---------- DATASET EXTRACT

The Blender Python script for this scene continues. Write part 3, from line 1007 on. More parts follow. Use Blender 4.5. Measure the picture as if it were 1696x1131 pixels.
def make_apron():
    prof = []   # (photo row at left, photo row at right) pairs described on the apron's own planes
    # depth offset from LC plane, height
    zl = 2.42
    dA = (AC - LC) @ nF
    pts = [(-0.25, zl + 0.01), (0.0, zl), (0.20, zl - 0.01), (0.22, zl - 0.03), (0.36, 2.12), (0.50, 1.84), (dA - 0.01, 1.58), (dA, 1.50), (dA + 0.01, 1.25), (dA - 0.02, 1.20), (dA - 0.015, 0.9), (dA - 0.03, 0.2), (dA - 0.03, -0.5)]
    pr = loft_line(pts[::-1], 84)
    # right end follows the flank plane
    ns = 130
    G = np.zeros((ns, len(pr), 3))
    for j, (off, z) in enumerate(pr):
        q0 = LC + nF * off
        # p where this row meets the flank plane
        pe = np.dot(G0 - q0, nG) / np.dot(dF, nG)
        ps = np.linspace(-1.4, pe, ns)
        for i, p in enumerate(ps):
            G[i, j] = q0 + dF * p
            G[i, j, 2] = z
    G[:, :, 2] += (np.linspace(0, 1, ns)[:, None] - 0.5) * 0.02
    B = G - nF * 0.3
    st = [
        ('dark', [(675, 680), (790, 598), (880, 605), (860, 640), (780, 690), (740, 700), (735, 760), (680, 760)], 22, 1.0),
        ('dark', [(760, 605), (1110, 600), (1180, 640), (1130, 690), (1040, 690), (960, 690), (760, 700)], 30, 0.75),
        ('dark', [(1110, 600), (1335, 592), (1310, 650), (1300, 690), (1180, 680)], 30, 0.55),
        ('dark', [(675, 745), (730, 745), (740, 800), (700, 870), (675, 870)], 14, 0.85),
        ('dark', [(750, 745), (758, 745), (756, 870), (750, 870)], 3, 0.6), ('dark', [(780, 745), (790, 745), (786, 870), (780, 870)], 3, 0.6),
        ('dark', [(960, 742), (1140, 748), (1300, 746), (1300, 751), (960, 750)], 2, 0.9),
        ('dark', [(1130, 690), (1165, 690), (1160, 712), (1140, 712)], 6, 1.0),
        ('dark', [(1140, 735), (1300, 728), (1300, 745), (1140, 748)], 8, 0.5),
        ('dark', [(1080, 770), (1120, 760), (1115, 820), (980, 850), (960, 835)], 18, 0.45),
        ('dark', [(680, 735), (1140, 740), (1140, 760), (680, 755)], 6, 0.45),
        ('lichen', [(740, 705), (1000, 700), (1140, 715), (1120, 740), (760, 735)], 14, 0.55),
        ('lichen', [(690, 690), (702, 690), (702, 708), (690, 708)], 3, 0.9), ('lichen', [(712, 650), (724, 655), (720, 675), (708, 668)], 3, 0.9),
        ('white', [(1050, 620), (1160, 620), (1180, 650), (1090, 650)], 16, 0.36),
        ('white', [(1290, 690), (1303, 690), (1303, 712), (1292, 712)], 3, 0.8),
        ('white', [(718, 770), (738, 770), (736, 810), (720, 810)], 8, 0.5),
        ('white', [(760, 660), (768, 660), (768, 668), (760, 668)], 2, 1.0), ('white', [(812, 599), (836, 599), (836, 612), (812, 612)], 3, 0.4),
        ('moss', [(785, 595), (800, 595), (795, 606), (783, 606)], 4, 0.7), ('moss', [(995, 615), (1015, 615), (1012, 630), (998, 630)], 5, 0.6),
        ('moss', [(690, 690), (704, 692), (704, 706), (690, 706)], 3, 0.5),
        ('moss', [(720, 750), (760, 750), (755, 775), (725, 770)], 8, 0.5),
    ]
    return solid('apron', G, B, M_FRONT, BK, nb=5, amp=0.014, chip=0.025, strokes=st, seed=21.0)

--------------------

**TASK TO COMPLETE**. Retype the whole listing, matching it exactly.

**OUTPUT FOR THIS TASK**.
The Blender Python script for this scene continues. Write part 3, from line 1007 on. More parts follow. Use Blender 4.5. Measure the picture as if it were 1696x1131 pixels.
def make_apron():
    prof = []   # (photo row at left, photo row at right) pairs described on the apron's own planes
    # depth offset from LC plane, height
    zl = 2.42
    dA = (AC - LC) @ nF
    pts = [(-0.25, zl + 0.01), (0.0, zl), (0.20, zl - 0.01), (0.22, zl - 0.03), (0.36, 2.12), (0.50, 1.84), (dA - 0.01, 1.58), (dA, 1.50), (dA + 0.01, 1.25), (dA - 0.02, 1.20), (dA - 0.015, 0.9), (dA - 0.03, 0.2), (dA - 0.03, -0.5)]
    pr = loft_line(pts[::-1], 84)
    # right end follows the flank plane
    ns = 130
    G = np.zeros((ns, len(pr), 3))
    for j, (off, z) in enumerate(pr):
        q0 = LC + nF * off
        # p where this row meets the flank plane
        pe = np.dot(G0 - q0, nG) / np.dot(dF, nG)
        ps = np.linspace(-1.4, pe, ns)
        for i, p in enumerate(ps):
            G[i, j] = q0 + dF * p
            G[i, j, 2] = z
    G[:, :, 2] += (np.linspace(0, 1, ns)[:, None] - 0.5) * 0.02
    B = G - nF * 0.3
    st = [
        ('dark', [(675, 680), (790, 598), (880, 605), (860, 640), (780, 690), (740, 700), (735, 760), (680, 760)], 22, 1.0),
        ('dark', [(760, 605), (1110, 600), (1180, 640), (1130, 690), (1040, 690), (960, 690), (760, 700)], 30, 0.75),
        ('dark', [(1110, 600), (1335, 592), (1310, 650), (1300, 690), (1180, 680)], 30, 0.55),
        ('dark', [(675, 745), (730, 745), (740, 800), (700, 870), (675, 870)], 14, 0.85),
        ('dark', [(750, 745), (758, 745), (756, 870), (750, 870)], 3, 0.6), ('dark', [(780, 745), (790, 745), (786, 870), (780, 870)], 3, 0.6),
        ('dark', [(960, 742), (1140, 748), (1300, 746), (1300, 751), (960, 750)], 2, 0.9),
        ('dark', [(1130, 690), (1165, 690), (1160, 712), (1140, 712)], 6, 1.0),
        ('dark', [(1140, 735), (1300, 728), (1300, 745), (1140, 748)], 8, 0.5),
        ('dark', [(1080, 770), (1120, 760), (1115, 820), (980, 850), (960, 835)], 18, 0.45),
        ('dark', [(680, 735), (1140, 740), (1140, 760), (680, 755)], 6, 0.45),
        ('lichen', [(740, 705), (1000, 700), (1140, 715), (1120, 740), (760, 735)], 14, 0.55),
        ('lichen', [(690, 690), (702, 690), (702, 708), (690, 708)], 3, 0.9), ('lichen', [(712, 650), (724, 655), (720, 675), (708, 668)], 3, 0.9),
        ('white', [(1050, 620), (1160, 620), (1180, 650), (1090, 650)], 16, 0.36),
        ('white', [(1290, 690), (1303, 690), (1303, 712), (1292, 712)], 3, 0.8),
        ('white', [(718, 770), (738, 770), (736, 810), (720, 810)], 8, 0.5),
        ('white', [(760, 660), (768, 660), (768, 668), (760, 668)], 2, 1.0), ('white', [(812, 599), (836, 599), (836, 612), (812, 612)], 3, 0.4),
        ('moss', [(785, 595), (800, 595), (795, 606), (783, 606)], 4, 0.7), ('moss', [(995, 615), (1015, 615), (1012, 630), (998, 630)], 5, 0.6),
        ('moss', [(690, 690), (704, 692), (704, 706), (690, 706)], 3, 0.5),
        ('moss', [(720, 750), (760, 750), (755, 775), (725, 770)], 8, 0.5),
    ]
    return solid('apron', G, B, M_FRONT, BK, nb=5, amp=0.014, chip=0.025, strokes=st, seed=21.0)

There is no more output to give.